One of the complaints that I saw in the Core Keeper subreddit a couple of days ago was that the Bosses in hard mode were so incredibly easy and the mobs were too hard, and that one of the devs was confused by this since they hear a lot that the bosses are too hard, and the mobs are easy. I agree with both of these, and it stems from the fact that Hard mode is definitely in dire need of some balancing assistance. I get that its hard difficulty, but that is no excuse to be getting consistently 2-shot at EVERY stage of the game. The slimes in the dirt biome deal a good chunk of health, but its nothing to really worry about.

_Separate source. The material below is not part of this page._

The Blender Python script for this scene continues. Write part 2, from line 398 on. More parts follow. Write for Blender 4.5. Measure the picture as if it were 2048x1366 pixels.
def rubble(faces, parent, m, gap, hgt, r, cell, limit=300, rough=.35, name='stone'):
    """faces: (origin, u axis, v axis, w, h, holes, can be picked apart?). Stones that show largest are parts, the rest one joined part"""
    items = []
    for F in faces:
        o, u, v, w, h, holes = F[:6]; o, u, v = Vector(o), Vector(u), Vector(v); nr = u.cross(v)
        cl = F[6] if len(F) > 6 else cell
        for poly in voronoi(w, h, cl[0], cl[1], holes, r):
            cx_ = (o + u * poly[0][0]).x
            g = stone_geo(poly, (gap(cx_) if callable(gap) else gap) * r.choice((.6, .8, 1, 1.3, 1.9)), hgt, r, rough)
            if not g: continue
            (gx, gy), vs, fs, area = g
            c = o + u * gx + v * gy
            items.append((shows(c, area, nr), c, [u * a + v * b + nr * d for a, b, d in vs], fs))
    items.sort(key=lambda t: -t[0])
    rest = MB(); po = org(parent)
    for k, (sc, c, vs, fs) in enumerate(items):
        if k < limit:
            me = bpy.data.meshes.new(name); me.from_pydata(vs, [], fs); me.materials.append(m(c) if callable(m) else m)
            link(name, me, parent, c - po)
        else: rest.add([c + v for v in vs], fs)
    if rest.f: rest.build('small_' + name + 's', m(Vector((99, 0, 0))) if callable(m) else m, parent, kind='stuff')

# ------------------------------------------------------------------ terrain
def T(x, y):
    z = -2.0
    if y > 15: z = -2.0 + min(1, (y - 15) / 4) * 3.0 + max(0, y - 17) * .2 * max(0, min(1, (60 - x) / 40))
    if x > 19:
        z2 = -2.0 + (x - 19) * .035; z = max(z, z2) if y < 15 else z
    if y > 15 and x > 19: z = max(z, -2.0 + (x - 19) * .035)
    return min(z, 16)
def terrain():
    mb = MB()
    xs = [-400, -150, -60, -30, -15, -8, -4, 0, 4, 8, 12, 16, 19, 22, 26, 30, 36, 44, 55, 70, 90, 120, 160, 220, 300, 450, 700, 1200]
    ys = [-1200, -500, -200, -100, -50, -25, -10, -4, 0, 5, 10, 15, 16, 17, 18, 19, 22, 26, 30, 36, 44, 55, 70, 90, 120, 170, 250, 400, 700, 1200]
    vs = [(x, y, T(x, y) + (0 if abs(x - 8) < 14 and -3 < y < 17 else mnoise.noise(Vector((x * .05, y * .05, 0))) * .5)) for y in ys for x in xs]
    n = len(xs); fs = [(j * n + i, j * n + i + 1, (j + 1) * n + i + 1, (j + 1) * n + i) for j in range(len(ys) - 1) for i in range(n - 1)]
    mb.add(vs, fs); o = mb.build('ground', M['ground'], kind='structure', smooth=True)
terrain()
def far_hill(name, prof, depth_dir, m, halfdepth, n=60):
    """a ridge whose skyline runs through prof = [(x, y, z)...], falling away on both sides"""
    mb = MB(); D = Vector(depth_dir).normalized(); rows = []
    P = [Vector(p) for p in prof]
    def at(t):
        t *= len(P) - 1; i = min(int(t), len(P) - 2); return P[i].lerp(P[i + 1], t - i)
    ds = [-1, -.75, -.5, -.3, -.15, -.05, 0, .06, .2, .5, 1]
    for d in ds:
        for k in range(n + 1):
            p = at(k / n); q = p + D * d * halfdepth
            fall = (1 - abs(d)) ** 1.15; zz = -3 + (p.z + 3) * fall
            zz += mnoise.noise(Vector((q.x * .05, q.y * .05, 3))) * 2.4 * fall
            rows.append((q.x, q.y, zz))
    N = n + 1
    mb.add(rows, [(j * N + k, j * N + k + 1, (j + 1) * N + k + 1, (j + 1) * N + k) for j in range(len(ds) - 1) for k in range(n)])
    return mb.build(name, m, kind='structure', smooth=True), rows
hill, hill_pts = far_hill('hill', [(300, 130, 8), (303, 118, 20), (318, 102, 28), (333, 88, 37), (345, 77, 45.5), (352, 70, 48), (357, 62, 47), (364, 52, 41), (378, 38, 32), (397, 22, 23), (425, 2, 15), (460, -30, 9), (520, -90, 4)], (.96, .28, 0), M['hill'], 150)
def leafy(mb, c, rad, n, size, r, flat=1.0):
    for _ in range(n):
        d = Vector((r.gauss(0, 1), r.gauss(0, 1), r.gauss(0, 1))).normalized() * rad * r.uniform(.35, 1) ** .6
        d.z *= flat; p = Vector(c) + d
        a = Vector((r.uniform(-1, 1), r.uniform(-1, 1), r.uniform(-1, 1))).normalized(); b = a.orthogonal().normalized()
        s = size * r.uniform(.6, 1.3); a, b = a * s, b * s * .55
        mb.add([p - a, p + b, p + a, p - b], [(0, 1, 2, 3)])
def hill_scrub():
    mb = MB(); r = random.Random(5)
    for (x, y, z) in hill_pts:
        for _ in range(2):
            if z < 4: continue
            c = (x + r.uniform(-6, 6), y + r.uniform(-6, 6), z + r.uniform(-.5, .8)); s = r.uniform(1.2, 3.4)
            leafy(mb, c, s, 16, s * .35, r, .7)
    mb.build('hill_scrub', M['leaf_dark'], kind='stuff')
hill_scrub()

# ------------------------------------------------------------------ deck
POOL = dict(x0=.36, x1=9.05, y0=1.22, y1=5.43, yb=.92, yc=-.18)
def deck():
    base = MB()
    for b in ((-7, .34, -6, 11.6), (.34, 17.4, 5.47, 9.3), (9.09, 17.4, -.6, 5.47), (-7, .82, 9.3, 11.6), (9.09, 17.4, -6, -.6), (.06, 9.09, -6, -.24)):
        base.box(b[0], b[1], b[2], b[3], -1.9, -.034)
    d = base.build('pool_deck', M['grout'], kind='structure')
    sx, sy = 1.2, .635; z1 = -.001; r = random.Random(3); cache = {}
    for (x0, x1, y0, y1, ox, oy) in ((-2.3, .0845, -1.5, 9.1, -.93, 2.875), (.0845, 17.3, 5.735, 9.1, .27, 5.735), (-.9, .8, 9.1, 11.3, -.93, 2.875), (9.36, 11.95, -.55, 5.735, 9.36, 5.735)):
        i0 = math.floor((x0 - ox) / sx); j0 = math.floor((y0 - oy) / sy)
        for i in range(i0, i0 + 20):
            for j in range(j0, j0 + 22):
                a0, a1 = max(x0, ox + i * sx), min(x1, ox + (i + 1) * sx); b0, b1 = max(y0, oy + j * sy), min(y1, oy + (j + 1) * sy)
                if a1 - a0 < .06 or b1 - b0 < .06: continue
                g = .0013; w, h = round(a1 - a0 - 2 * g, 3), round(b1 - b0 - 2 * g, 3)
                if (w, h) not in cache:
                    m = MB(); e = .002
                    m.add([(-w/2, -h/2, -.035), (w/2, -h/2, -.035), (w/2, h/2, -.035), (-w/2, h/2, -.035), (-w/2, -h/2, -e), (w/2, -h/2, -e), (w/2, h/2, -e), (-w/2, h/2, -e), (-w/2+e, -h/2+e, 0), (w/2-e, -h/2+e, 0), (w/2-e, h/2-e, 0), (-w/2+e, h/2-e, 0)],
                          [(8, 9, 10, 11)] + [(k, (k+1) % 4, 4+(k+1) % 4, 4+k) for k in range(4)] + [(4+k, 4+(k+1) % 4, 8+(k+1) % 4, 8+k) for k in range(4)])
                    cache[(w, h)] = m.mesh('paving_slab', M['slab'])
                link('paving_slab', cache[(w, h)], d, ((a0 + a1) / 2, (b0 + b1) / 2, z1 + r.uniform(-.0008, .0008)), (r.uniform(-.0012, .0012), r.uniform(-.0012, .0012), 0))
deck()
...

I stepped foot into the clay caves and got dropped immediately into dangerously low health by a single spear, dealing 130 damage in a place where there are not many options to increase the health pool or armor stat of the player. I immediately hid back in my base and fished for a while to gather some resources and try again. Despite preparing, 2 shots still would've killed me, just for stepping into the second area of the game.
This is a constant story throughout the whole game. From what I can see, Normal difficulty is balanced so that by the time you make it into a new biome, a roughly equivalent amount of hits will kill you based on the relationship between your Max Health, Armor, and enemy damage. The thing that really changes the game is the enemy mechanics, which makes for a game that doesn't get more damaging, just more technical at a rate at which the player can pick it up.
This balance falls apart immediately on Hard Difficulty. If you had 80 points of armor on Normal, and an enemy deals 150, you'd take 70 points of damage. That's fair, as it gives you as the player room to make mistakes and still feel like you are growing in strength. In Hard Difficulty, the damage doubles. This seems like it should be fine as a difficulty increase, but in practice the amount of damage taken is far more than double due to the fact that none of your defensive stats become more effective. With 70 points of armor, you don't take double damage from an enemy that deals 150 in normal, you take something closer to triple due to the fact that your defensive stats consistently lag behind in all stages of the game.
At no point in the game can I feel myself as a player getting stronger, just that I am barely holding on. Just as enemies in the Clay Caves 2 shot me, as so enemies in the Forgotten ruins, the Azeos Wilderness, the Sunken Sea, The Desert (to an extreme degree) and the Shimmering Frontier (at a point where it just feels insane.) Whenever engaging with the combat system gets you sent home every 10 minutes, players are incentivized to play defensively at all times, and are punished for spreading their wings. This led me to a gameplay loop where I would play a little bit in the zone to find a boulder, hide in my base and upgrade, and then run to the next zone and do the next. By the time that I had gotten to the point where I was running out of upgrades to do to my gear, I was still getting killed almost immediately by random events outside of my control. I think that if the damage stats were identical on paper as it got processed through your defensive stats, and THEN got doubled, instead of being doubled already when it ran through, the difficulty would be a lot more consistent and manageable for players such as myself (i.e. 300 damage - 70 defense = 230 damage vs. (150 damage - 70 defense = 80 damage) x2 = 160 damage. I think this would be far better as, in late game areas, I'm consistenly taking what feels like 5-6x the damage from enemy attacks, instead of the double I was told to expect.
Besides the (imo) poor balancing on the hard mode side of things, the devs have put together an incredible game that is filled with some of the best gameplay and most enthralling visual storytelling I've ever encountered in a game, and for incredibly cheap at that. Definitely recommend.
Oh and, dodge chance maxes out at 90%, but defense only blocks up to 75%. Was this intentional?
tl,dr: Incredible game, immediately became one of my favorites of all time. Could use some more QOL, Hard Mode balancing is wack (or personal skill issue tbh), but still a 9.9/10 normal mode.